* start Raw data *

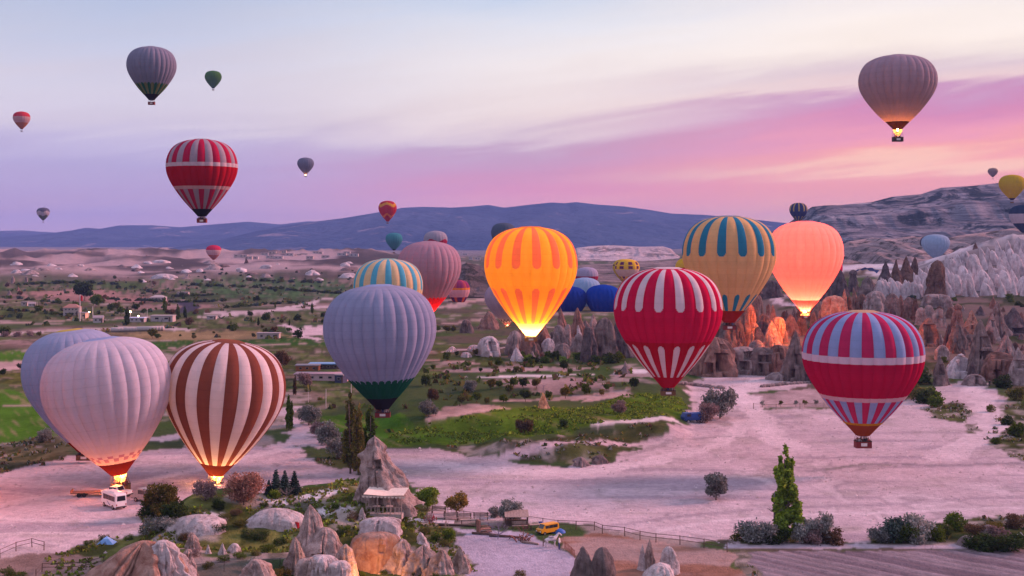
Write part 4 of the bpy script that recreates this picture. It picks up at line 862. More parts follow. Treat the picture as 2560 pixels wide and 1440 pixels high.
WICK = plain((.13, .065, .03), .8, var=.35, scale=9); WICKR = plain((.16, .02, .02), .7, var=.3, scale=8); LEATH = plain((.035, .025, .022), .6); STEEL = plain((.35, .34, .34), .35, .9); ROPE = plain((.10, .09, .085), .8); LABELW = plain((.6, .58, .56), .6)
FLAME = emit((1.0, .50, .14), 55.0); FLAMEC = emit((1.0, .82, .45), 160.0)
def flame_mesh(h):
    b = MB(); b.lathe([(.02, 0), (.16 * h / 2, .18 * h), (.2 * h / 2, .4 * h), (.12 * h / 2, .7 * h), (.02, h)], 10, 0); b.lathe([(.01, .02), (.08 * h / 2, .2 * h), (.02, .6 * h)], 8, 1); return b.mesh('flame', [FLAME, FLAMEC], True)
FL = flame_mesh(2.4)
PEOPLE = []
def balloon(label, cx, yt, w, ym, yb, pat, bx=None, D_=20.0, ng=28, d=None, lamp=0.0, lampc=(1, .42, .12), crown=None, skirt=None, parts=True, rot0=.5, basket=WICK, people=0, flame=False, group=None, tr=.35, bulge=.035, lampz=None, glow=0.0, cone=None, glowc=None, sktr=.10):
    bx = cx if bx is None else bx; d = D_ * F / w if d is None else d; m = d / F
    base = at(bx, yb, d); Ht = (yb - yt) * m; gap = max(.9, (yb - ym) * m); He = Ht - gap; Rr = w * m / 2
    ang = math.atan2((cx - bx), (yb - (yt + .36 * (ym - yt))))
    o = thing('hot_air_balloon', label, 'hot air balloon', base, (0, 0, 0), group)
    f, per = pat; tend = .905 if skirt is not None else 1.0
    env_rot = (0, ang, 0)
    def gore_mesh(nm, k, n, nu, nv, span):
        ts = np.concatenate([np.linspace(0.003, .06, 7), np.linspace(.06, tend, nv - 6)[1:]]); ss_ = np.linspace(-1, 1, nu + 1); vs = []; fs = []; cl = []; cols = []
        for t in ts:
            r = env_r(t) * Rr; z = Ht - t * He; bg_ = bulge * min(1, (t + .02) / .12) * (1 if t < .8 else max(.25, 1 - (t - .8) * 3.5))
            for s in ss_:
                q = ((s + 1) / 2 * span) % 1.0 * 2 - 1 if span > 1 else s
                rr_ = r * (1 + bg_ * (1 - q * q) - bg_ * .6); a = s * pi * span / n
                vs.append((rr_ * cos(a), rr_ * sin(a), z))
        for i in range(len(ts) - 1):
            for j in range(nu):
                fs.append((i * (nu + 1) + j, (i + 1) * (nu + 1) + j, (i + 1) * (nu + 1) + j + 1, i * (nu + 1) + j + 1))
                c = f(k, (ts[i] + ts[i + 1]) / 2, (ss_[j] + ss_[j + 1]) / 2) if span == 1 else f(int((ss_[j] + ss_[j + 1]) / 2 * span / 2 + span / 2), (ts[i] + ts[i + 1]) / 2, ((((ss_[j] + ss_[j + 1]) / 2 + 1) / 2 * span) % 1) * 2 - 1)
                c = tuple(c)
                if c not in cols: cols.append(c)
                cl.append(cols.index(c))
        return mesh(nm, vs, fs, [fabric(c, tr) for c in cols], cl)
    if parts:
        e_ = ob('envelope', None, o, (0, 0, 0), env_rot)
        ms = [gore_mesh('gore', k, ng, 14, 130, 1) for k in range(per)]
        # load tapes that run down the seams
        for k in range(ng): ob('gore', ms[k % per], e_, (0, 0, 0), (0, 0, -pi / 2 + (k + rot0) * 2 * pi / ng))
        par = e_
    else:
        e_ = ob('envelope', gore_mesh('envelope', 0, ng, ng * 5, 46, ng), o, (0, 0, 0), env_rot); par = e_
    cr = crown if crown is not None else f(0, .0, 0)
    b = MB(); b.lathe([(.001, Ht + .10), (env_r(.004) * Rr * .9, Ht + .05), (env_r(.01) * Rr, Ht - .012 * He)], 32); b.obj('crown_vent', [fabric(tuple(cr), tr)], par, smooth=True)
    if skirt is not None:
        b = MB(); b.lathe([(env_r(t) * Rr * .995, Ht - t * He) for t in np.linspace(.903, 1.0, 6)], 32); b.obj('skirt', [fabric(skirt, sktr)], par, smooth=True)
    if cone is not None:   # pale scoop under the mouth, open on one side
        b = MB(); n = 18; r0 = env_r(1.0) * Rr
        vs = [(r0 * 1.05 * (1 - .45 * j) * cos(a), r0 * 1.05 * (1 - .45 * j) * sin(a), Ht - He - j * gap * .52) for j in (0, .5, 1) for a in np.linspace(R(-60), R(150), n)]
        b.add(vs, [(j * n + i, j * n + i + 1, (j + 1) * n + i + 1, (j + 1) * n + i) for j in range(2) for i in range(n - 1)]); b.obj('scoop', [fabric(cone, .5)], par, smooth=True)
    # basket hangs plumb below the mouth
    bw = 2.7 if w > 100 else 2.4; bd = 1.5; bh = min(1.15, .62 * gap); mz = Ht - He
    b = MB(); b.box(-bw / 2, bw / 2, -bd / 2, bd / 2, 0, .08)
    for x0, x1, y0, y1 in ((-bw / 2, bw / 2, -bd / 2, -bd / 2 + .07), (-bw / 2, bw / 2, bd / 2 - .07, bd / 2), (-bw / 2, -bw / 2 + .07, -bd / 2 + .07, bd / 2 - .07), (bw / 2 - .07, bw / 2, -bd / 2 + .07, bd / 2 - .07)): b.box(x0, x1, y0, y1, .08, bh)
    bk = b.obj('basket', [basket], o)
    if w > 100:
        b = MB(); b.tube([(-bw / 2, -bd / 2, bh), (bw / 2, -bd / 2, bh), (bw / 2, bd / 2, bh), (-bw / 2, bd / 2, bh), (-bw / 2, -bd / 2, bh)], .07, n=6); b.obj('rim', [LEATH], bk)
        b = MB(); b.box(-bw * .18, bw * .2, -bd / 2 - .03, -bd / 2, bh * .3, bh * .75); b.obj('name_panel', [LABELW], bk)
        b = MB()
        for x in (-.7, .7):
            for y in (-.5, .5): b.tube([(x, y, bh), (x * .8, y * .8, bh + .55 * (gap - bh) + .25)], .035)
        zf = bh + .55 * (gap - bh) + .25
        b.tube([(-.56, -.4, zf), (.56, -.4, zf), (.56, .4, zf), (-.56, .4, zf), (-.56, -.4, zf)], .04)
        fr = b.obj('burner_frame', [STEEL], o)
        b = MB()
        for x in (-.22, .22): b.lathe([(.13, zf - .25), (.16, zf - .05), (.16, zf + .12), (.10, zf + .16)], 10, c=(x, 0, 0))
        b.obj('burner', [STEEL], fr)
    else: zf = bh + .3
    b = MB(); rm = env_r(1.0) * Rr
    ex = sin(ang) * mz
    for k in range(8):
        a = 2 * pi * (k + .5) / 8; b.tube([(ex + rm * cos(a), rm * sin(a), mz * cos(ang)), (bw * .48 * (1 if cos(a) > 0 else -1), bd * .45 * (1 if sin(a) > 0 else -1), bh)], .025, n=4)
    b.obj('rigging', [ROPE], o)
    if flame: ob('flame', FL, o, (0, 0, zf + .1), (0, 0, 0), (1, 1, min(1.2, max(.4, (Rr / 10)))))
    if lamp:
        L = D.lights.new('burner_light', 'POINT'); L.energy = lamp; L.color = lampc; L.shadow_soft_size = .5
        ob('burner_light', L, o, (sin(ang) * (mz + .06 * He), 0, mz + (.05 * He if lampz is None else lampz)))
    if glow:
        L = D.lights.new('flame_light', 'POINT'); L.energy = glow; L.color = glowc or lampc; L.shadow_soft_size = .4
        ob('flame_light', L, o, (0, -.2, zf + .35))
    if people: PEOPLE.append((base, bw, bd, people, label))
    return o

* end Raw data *

| Given instruction |
What is the number of lines in the listing above that contain the string "parts"? Give only the number.

| Exercise solution |
3